5.0 von 5 Sternen
Kontrolle als Kernfunktion von Medienöffentlichkeit, 13. Oktober 2006
Rezension bezieht sich auf: Europäische Öffentlichkeit als Kontrollsphäre: Die Europäische Kommission, die Medien und politische Verantwortung (Broschiert)
After the introduction of the Euro in twelve states of the European Union, the economic integration of the continent has reached unprecedented levels. Yet, the low voting turnout at European Parliament elections and the No vote of the French and the Dutch electorate on the Constitutional Treaty are only illustrations of the long-standing lack of public support for and citizens involvement in supra-national governance. European leaders have sought to address these legitimacy problems before the accession of new members by agreeing on an ambitious agenda for institutional reform, re-shifting of competences and constitution making. However, it is increasingly argued that all attempts of democratising the EU and its institutions will help little as long as a European public sphere for political discourse is lacking. In the absence of such a public sphere as a forum for and stimulus of transnational discussions over the goals of European governance, voting procedures remain largely ineffective for the purpose of closing the legitimacy gap. EU institutions would operate within a democratic vacuum, leaving little scope for further attempts of deepening political integration.
This study shares and develops the argument that the emergence of a transnational public sphere is central to bridging the legitimacy dilemmas of European integration. Yet, it takes issue with the prevalent view according to which there is no evidence for its existence. This study makes the case for revising some of the theoretical foundations and empirical conclusions prevalent in some of the writing about a transnational public sphere. It clarifies, for instance, the characteristics expected from legitimating public debate concerning EU governance, distinguishing between three functions of political communication in and through a public sphere: 1) Delineating communitarian boundaries and identity, 2) making governance responsive to citizens social preferences, and 3) holding political actors accountable for their conduct in office. Depending on the scope and nature of supra-national governance, a public sphere would need to take different forms. Even though progress towards the first goal of identity building may well remain sluggish in the short and medium term, the second and third function of a European public sphere requires a lesser degree of transnational homogeneity to be effective.

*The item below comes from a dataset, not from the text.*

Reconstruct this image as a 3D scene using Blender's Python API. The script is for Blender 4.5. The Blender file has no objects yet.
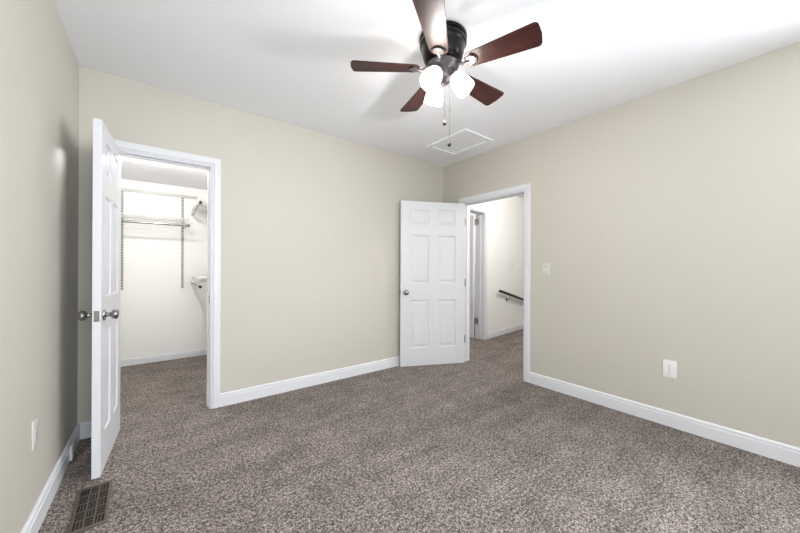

The empirical part of the book explores whether and to what degree a transnational public sphere actually exists, which is capable of holding EU institutions to account for their actions. Using a system-theoretical approach to political communication, the study narrows the research focus to the interplay of media scrutiny and political accountability in the Brussels public space during the Commissions presidency of Jacques Santer (1995-1999). Three cases of alleged norm violations through the European Commission are examined in more detail: Corruption in the field of Tourism, cover-up in the BSE case and nepotism in the Echo/Cresson case. The finding is that transnational media scrutiny improved substantially during this period, culminating in the role of investigative journalists in enforcing the resignation of the Santer-Commission in March 1999. Based on these results, the study singles out the Commission and the accredited press for closer analysis. While the Commissions public accountability remained constrained by internal and external factors, the Brussels press corps became much more investigative and transnational in orientation and working methods. It is argued that the transnationalisation of media scrutiny is not only a case-specific phenomenon, but can be traced back to the commercialisation and politicisation of EU news, which began in the early 90s and accelerated substantially in the mid-1990s particularly in Northern European countries. Despite these changes in the coverage of the EU, the study also highlights differences between Northern und Southern European media in the normative assessment of political scandals.
In the concluding chapter a two-pillar theoretical framework is advanced to explain the transnationalisation and europeanisation of political discourses, drawing on transactionalist and neofunctionalist theories of integration. With respect to the legitimacy dilemmas of European governance, the author puts forward a less pessimistic view about the emergence of a transnational public sphere, despite the persistence of cultural diversity, multi-lingualism and nationally fragmented media markets. At the same time the findings suggest that the mediatisation of EU politics will increase the visibility of many intra-European conflicts, which, until recently, have been largely contained inside national public spheres.